The failure of FTX—once one of the world’s largest cryptocurrency exchanges—was not a technological failure but a breakdown of governance, controls, oversight, and risk management. For community bank regulators evaluating digital asset activity, the collapse provides a clear case study of how operational, financial, and compliance weaknesses can compound into systemic risk.
Background
FTX grew from a small startup to a $32 billion global crypto exchange in just three years. It marketed itself as a safe, institutional-grade platform, but the company lacked the internal discipline typically expected of regulated financial institutions. Its trading affiliate, Alameda Research, was intertwined with FTX despite public claims of separation.

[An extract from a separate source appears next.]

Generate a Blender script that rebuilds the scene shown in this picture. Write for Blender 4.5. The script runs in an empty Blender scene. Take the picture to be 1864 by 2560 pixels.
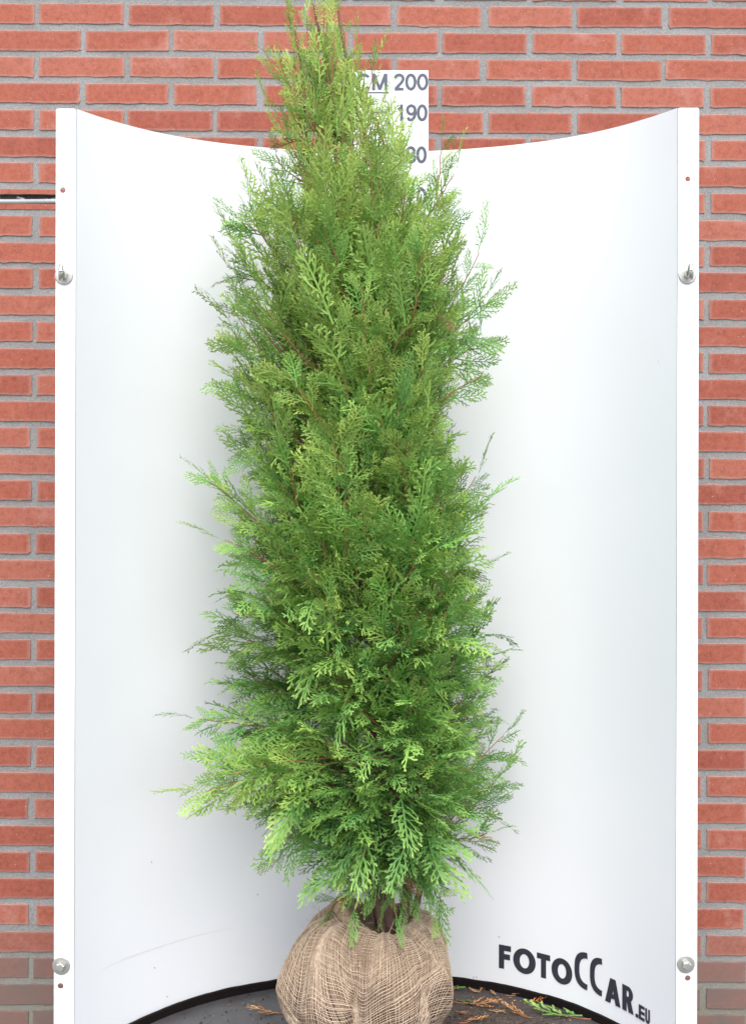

Key issue: No meaningful governance, internal audit, or independent board oversight.
Critical Failure
Misuse of Customer Assets
The core failure behind FTX’s collapse was the diversion of billions of dollars in customer deposits to Alameda Research, where the funds were used for speculative trading, venture investments, and even personal loans to executives. This misuse was obscured through off-the-books accounting, a hidden “backdoor” that bypassed internal controls, misleading public disclosures, and a tight concentration of authority among a small group of executives. For regulators, this case illustrates exactly the type of commingling and misappropriation of customer assets that traditional banking regulation is designed to prevent.
Trigger Event
Exposure of a Fragile Balance Sheet
The crisis began when leaked financial documents revealed that Alameda’s balance sheet was heavily supported by FTT, a token created and issued by FTX itself. Confidence collapsed almost instantly, as the falling value of FTT rendered Alameda effectively insolvent and exposed the absence of the customer funds it had been using. The revelation sparked a severe liquidity crunch in which customers attempted to withdraw $6 billion in just 72 hours—withdrawals FTX could not meet because the assets were no longer there. This rapid deterioration forced FTX to freeze withdrawals and ultimately file for bankruptcy. For regulators, the episode underscores the acute liquidity run risk that emerges when liabilities are opaque, misreported, or backed by a self-issued asset with no independent market valuation.
What Failed
The FTX failure reflects issues not unique to digital assets but common to any poorly governed financial entity:
Failure Type | Description |
Governance | No board supervision, no independent oversight, concentration of authority. |
Risk Management | No liquidity stress testing, no segregation of customer assets, inadequate collateral practices. |
Compliance | Misleading statements to customers, investors, and counterparties. |
Financial Controls | Unreliable financial reporting, nonexistent internal audit, poor recordkeeping. |
Regulator relevance:
These failures resemble those seen in traditional financial fraud cases—making robust supervision essential when banks consider digital asset activities.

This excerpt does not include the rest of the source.